Estamos vivendo um momento de total mudança nos hábitos dos consumidores no mundo todo, e dos americanos em especial. A crise mostrou que o consumo pelo consumo é insustentável, sob todos os aspectos - econômicos e também ambientais. As empresas estão percebendo que o papel delas não será mais só produzir, distribuir e comercializar coisas. Cada vez mais, aspectos como o serviço e a chamada experiência de compra vão ganhar espaço. A indústria automobilística, por exemplo, está em um momento péssimo porque não se pode mais contar com o fato de que as pessoas vão comprar carros novos a cada seis meses. As empresas não venderão mais o carro, e sim a paisagem, o prazer da viagem. Isso é o que vai fazer a diferença para o consumidor. O design vai caminhar no sentido de prover essas experiências.

 

Seria o fim do consumismo exacerbado?

 

É uma grande mudança em curso. Nos últimos 20 anos nos Estados Unidos, a vida das pessoas foi ganhar dinheiro para poder ir às compras. As pessoas esqueceram a diversão, o entretenimento. Mas algumas companhias estão atentas ao fato de que é preciso ser relevante, em vez de só fabricar produtos. Cada vez mais o conteúdo vai importar, em vez do produto em si. Veja o caso da Apple. Eles ganham mais provendo conteúdo do que com os equipamentos em si.

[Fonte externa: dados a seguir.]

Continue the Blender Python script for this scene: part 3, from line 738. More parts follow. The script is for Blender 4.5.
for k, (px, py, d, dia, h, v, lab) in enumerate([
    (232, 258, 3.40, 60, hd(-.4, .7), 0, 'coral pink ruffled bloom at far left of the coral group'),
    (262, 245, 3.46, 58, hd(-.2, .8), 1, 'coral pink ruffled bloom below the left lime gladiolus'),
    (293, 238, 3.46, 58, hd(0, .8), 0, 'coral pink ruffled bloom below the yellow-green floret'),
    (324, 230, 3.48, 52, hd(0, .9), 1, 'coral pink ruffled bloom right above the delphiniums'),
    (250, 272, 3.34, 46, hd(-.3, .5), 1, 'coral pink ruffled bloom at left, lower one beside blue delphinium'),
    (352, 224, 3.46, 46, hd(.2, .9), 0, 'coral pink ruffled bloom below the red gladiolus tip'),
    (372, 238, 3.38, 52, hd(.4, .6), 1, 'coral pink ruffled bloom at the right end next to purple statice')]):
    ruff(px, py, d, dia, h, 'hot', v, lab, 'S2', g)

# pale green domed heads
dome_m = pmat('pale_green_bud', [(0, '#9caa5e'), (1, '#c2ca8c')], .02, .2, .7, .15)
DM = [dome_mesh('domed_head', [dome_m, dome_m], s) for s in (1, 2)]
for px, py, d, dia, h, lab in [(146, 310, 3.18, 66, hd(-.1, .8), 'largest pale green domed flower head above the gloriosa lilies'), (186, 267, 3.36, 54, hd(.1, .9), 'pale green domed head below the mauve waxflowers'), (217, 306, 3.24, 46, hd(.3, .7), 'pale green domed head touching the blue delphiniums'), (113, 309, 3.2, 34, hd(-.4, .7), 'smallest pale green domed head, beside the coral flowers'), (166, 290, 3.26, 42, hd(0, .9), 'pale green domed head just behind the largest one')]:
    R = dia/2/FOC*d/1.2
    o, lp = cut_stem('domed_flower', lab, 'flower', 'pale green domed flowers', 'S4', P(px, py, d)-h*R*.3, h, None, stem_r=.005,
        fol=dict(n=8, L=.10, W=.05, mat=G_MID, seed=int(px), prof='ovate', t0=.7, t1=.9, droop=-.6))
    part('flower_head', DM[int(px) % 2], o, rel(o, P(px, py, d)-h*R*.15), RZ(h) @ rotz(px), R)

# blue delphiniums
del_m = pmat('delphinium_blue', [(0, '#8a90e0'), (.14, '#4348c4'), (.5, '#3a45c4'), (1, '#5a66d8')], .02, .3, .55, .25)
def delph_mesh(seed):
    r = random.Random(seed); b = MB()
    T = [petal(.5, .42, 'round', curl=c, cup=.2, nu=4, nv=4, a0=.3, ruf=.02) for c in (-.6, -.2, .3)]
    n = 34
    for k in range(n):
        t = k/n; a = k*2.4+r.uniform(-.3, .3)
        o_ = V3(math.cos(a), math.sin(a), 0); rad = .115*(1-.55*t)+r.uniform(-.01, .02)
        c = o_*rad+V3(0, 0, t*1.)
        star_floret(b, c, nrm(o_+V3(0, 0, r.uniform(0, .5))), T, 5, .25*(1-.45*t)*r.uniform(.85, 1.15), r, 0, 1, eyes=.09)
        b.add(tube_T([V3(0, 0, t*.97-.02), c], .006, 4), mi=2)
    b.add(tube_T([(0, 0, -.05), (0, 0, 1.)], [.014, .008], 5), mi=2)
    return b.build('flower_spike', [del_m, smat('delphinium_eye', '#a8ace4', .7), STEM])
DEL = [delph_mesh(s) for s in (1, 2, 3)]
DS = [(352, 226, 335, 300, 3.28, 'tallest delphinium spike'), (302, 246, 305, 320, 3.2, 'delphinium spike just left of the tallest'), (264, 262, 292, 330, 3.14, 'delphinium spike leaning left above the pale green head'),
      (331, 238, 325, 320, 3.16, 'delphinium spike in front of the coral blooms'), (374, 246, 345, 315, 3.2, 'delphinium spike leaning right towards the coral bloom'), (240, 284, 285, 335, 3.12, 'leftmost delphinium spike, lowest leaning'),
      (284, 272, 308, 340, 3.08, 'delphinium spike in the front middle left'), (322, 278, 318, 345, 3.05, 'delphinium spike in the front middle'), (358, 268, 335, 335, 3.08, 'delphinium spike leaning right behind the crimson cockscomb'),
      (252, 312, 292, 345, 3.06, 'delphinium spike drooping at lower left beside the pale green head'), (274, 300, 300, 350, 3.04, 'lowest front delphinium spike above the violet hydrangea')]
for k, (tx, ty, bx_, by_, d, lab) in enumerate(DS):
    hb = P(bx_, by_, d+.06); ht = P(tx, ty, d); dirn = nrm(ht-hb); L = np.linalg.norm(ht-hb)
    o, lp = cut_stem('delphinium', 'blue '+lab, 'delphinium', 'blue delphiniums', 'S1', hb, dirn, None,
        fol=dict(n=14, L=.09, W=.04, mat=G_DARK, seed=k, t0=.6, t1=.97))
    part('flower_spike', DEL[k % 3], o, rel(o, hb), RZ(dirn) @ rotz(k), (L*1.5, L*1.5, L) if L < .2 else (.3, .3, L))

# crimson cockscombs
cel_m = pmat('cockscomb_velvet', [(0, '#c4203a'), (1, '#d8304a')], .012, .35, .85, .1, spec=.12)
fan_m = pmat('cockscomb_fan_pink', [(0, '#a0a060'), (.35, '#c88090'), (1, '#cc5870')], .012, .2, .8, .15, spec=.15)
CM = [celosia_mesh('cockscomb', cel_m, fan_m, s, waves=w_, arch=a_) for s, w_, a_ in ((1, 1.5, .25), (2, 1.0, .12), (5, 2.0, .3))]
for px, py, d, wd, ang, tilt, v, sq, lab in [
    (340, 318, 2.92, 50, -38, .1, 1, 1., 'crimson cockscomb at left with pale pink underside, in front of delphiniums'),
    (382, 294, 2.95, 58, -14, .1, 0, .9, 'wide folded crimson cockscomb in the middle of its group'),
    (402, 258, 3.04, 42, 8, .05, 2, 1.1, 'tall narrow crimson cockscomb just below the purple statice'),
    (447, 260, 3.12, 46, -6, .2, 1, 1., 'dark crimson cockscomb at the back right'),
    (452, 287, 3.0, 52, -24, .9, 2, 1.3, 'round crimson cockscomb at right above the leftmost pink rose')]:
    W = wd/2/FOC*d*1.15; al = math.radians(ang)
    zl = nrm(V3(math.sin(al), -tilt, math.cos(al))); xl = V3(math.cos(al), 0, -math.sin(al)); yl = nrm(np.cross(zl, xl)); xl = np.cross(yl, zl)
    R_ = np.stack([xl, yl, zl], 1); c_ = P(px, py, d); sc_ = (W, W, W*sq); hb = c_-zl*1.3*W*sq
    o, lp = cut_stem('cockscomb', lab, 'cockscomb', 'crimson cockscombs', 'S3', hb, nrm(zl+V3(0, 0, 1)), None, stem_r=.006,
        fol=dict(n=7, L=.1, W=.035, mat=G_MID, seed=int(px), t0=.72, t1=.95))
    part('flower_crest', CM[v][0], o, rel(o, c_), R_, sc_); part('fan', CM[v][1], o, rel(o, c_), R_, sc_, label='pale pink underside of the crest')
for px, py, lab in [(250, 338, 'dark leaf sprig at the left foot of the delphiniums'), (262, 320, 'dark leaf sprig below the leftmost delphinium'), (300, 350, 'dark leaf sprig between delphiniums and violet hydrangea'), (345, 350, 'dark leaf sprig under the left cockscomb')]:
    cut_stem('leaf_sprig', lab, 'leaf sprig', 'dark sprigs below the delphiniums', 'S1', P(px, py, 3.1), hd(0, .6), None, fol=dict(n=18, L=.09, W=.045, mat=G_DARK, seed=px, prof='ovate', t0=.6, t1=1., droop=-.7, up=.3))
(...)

É um espécie de desmaterialização da economia.

 

Mas isso vale para os países emergentes? As classes médias de países como Brasil, Rússia, Índia e China (os BRICs) estão chegando agora ao mercado de consumo de massa. Qual é o papel do design nesse processo?

 

As classes emergentes desses países, e o Brasil me parece ser a exceção, não estão interessadas em design. Não acho que a China se interesse por design, de forma alguma. Na Índia, a consciência média sobre o que é um bom design é muito pífia.

 

E por que o Brasil é uma exceção?

 

O Brasil tem características muito interessantes. Vejo o País como uma ilha. De um lado, o Oceano Atlântico. De outro, um mundo de pessoas que só falam espanhol. O Brasil, até pelo seu tamanho continental, se apoiou nas diferenças regionais e no seu robusto mercado interno e desenvolveu um design bastante peculiar, que tem nível internacional.
Veja o caso dos irmãos Campana e das Havaianas. Em termos de design de interiores, área em que venho trabalhando fortemente nos últimos tempos, fiquei sensibilizado com a Livraria da Vila do Shopping Cidade Jardim, em São Paulo.

 

Há espaço para o avanço do design brasileiro no mundo?

 

Há muitos elementos do design brasileiro que certamente interessariam ao resto do mundo. No entanto, não vejo muito esforço de promoção do design brasileiro no exterior. Cabe às indústrias e ao governo promoverem, há muito potencial para o design brasileiro.